Write out the whole listing exactly as it stands.
+ + + +
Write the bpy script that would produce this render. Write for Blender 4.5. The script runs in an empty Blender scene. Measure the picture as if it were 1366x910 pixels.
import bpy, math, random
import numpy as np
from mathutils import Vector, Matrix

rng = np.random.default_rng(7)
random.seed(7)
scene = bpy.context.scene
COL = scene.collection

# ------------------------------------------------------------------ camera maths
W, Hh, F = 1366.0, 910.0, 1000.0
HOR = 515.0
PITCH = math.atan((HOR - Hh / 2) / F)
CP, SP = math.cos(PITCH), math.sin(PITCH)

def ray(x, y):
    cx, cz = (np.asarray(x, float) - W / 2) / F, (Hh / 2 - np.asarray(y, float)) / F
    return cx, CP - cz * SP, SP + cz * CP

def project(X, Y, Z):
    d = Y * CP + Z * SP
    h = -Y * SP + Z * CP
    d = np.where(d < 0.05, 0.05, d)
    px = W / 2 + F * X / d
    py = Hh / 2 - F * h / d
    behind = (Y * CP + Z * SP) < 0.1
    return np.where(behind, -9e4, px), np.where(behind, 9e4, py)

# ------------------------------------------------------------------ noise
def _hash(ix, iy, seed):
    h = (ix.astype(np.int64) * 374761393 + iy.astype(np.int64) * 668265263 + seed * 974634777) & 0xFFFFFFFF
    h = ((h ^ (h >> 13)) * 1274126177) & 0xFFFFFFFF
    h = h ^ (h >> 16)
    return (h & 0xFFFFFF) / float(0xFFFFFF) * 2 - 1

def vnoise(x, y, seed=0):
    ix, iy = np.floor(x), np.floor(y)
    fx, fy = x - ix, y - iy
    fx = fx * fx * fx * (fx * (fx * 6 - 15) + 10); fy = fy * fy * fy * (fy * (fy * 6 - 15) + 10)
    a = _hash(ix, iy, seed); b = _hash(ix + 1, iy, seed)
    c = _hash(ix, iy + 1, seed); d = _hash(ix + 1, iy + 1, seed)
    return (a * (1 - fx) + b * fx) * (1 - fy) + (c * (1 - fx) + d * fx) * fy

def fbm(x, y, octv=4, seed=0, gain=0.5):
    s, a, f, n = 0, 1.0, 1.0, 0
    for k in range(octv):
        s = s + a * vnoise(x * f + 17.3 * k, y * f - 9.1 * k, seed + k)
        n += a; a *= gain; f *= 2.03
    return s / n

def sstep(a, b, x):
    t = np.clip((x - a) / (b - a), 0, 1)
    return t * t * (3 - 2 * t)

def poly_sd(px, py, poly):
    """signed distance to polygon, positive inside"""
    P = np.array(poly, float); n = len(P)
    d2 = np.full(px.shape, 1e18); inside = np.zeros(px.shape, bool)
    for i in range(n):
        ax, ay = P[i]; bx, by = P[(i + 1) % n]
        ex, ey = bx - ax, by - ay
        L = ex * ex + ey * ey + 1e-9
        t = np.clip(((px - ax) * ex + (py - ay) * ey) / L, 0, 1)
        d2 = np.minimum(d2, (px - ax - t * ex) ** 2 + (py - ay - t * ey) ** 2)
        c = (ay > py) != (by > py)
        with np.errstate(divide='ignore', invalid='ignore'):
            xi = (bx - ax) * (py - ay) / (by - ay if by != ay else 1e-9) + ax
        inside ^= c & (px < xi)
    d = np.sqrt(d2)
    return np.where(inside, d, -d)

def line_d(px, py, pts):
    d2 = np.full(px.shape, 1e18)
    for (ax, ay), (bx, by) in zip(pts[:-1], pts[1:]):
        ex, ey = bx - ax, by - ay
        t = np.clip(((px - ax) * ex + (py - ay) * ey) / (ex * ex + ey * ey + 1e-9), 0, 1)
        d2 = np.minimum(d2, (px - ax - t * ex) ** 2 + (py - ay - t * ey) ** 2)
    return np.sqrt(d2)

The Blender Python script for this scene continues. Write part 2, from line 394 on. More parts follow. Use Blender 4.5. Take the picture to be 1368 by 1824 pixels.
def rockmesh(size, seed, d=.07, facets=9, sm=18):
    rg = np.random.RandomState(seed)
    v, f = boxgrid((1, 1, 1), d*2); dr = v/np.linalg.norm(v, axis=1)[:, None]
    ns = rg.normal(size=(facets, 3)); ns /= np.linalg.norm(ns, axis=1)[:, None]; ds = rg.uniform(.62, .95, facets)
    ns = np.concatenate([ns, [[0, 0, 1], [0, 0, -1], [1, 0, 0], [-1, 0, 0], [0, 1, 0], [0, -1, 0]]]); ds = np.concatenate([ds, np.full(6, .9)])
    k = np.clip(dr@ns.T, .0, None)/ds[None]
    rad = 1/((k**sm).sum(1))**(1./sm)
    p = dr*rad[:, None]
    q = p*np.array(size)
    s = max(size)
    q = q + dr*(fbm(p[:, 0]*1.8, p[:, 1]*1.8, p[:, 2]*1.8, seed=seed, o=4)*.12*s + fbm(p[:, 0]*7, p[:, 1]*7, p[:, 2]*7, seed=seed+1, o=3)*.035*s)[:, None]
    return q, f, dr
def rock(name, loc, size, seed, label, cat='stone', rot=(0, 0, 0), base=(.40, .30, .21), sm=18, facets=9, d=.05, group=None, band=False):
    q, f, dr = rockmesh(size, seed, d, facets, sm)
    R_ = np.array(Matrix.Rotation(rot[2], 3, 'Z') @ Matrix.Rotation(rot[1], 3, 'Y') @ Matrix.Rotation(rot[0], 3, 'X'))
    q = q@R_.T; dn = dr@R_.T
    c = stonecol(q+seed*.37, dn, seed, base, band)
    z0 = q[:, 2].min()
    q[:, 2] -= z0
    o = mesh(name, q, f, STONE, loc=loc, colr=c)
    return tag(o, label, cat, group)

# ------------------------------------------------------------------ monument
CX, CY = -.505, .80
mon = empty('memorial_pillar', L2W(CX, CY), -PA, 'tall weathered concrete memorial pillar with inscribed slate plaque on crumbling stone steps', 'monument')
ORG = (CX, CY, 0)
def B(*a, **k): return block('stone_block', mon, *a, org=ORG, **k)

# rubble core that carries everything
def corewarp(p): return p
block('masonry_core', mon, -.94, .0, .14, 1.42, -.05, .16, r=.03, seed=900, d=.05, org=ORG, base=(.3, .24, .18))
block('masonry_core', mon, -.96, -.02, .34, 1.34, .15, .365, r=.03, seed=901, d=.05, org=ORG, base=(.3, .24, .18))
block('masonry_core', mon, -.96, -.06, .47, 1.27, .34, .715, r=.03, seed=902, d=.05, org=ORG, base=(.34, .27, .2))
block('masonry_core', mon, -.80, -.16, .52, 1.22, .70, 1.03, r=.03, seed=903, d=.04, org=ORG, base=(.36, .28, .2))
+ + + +
(Expected output)
Write the bpy script that would produce this render. Write for Blender 4.5. The script runs in an empty Blender scene. Measure the picture as if it were 1366x910 pixels.
import bpy, math, random
import numpy as np
from mathutils import Vector, Matrix

rng = np.random.default_rng(7)
random.seed(7)
scene = bpy.context.scene
COL = scene.collection

# ------------------------------------------------------------------ camera maths
W, Hh, F = 1366.0, 910.0, 1000.0
HOR = 515.0
PITCH = math.atan((HOR - Hh / 2) / F)
CP, SP = math.cos(PITCH), math.sin(PITCH)

def ray(x, y):
    cx, cz = (np.asarray(x, float) - W / 2) / F, (Hh / 2 - np.asarray(y, float)) / F
    return cx, CP - cz * SP, SP + cz * CP

def project(X, Y, Z):
    d = Y * CP + Z * SP
    h = -Y * SP + Z * CP
    d = np.where(d < 0.05, 0.05, d)
    px = W / 2 + F * X / d
    py = Hh / 2 - F * h / d
    behind = (Y * CP + Z * SP) < 0.1
    return np.where(behind, -9e4, px), np.where(behind, 9e4, py)

# ------------------------------------------------------------------ noise
def _hash(ix, iy, seed):
    h = (ix.astype(np.int64) * 374761393 + iy.astype(np.int64) * 668265263 + seed * 974634777) & 0xFFFFFFFF
    h = ((h ^ (h >> 13)) * 1274126177) & 0xFFFFFFFF
    h = h ^ (h >> 16)
    return (h & 0xFFFFFF) / float(0xFFFFFF) * 2 - 1

def vnoise(x, y, seed=0):
    ix, iy = np.floor(x), np.floor(y)
    fx, fy = x - ix, y - iy
    fx = fx * fx * fx * (fx * (fx * 6 - 15) + 10); fy = fy * fy * fy * (fy * (fy * 6 - 15) + 10)
    a = _hash(ix, iy, seed); b = _hash(ix + 1, iy, seed)
    c = _hash(ix, iy + 1, seed); d = _hash(ix + 1, iy + 1, seed)
    return (a * (1 - fx) + b * fx) * (1 - fy) + (c * (1 - fx) + d * fx) * fy

def fbm(x, y, octv=4, seed=0, gain=0.5):
    s, a, f, n = 0, 1.0, 1.0, 0
    for k in range(octv):
        s = s + a * vnoise(x * f + 17.3 * k, y * f - 9.1 * k, seed + k)
        n += a; a *= gain; f *= 2.03
    return s / n

def sstep(a, b, x):
    t = np.clip((x - a) / (b - a), 0, 1)
    return t * t * (3 - 2 * t)

def poly_sd(px, py, poly):
    """signed distance to polygon, positive inside"""
    P = np.array(poly, float); n = len(P)
    d2 = np.full(px.shape, 1e18); inside = np.zeros(px.shape, bool)
    for i in range(n):
        ax, ay = P[i]; bx, by = P[(i + 1) % n]
        ex, ey = bx - ax, by - ay
        L = ex * ex + ey * ey + 1e-9
        t = np.clip(((px - ax) * ex + (py - ay) * ey) / L, 0, 1)
        d2 = np.minimum(d2, (px - ax - t * ex) ** 2 + (py - ay - t * ey) ** 2)
        c = (ay > py) != (by > py)
        with np.errstate(divide='ignore', invalid='ignore'):
            xi = (bx - ax) * (py - ay) / (by - ay if by != ay else 1e-9) + ax
        inside ^= c & (px < xi)
    d = np.sqrt(d2)
    return np.where(inside, d, -d)

def line_d(px, py, pts):
    d2 = np.full(px.shape, 1e18)
    for (ax, ay), (bx, by) in zip(pts[:-1], pts[1:]):
        ex, ey = bx - ax, by - ay
        t = np.clip(((px - ax) * ex + (py - ay) * ey) / (ex * ex + ey * ey + 1e-9), 0, 1)
        d2 = np.minimum(d2, (px - ax - t * ex) ** 2 + (py - ay - t * ey) ** 2)
    return np.sqrt(d2)

The Blender Python script for this scene continues. Write part 2, from line 394 on. More parts follow. Use Blender 4.5. Take the picture to be 1368 by 1824 pixels.
def rockmesh(size, seed, d=.07, facets=9, sm=18):
    rg = np.random.RandomState(seed)
    v, f = boxgrid((1, 1, 1), d*2); dr = v/np.linalg.norm(v, axis=1)[:, None]
    ns = rg.normal(size=(facets, 3)); ns /= np.linalg.norm(ns, axis=1)[:, None]; ds = rg.uniform(.62, .95, facets)
    ns = np.concatenate([ns, [[0, 0, 1], [0, 0, -1], [1, 0, 0], [-1, 0, 0], [0, 1, 0], [0, -1, 0]]]); ds = np.concatenate([ds, np.full(6, .9)])
    k = np.clip(dr@ns.T, .0, None)/ds[None]
    rad = 1/((k**sm).sum(1))**(1./sm)
    p = dr*rad[:, None]
    q = p*np.array(size)
    s = max(size)
    q = q + dr*(fbm(p[:, 0]*1.8, p[:, 1]*1.8, p[:, 2]*1.8, seed=seed, o=4)*.12*s + fbm(p[:, 0]*7, p[:, 1]*7, p[:, 2]*7, seed=seed+1, o=3)*.035*s)[:, None]
    return q, f, dr
def rock(name, loc, size, seed, label, cat='stone', rot=(0, 0, 0), base=(.40, .30, .21), sm=18, facets=9, d=.05, group=None, band=False):
    q, f, dr = rockmesh(size, seed, d, facets, sm)
    R_ = np.array(Matrix.Rotation(rot[2], 3, 'Z') @ Matrix.Rotation(rot[1], 3, 'Y') @ Matrix.Rotation(rot[0], 3, 'X'))
    q = q@R_.T; dn = dr@R_.T
    c = stonecol(q+seed*.37, dn, seed, base, band)
    z0 = q[:, 2].min()
    q[:, 2] -= z0
    o = mesh(name, q, f, STONE, loc=loc, colr=c)
    return tag(o, label, cat, group)

# ------------------------------------------------------------------ monument
CX, CY = -.505, .80
mon = empty('memorial_pillar', L2W(CX, CY), -PA, 'tall weathered concrete memorial pillar with inscribed slate plaque on crumbling stone steps', 'monument')
ORG = (CX, CY, 0)
def B(*a, **k): return block('stone_block', mon, *a, org=ORG, **k)

# rubble core that carries everything
def corewarp(p): return p
block('masonry_core', mon, -.94, .0, .14, 1.42, -.05, .16, r=.03, seed=900, d=.05, org=ORG, base=(.3, .24, .18))
block('masonry_core', mon, -.96, -.02, .34, 1.34, .15, .365, r=.03, seed=901, d=.05, org=ORG, base=(.3, .24, .18))
block('masonry_core', mon, -.96, -.06, .47, 1.27, .34, .715, r=.03, seed=902, d=.05, org=ORG, base=(.34, .27, .2))
block('masonry_core', mon, -.80, -.16, .52, 1.22, .70, 1.03, r=.03, seed=903, d=.04, org=ORG, base=(.36, .28, .2))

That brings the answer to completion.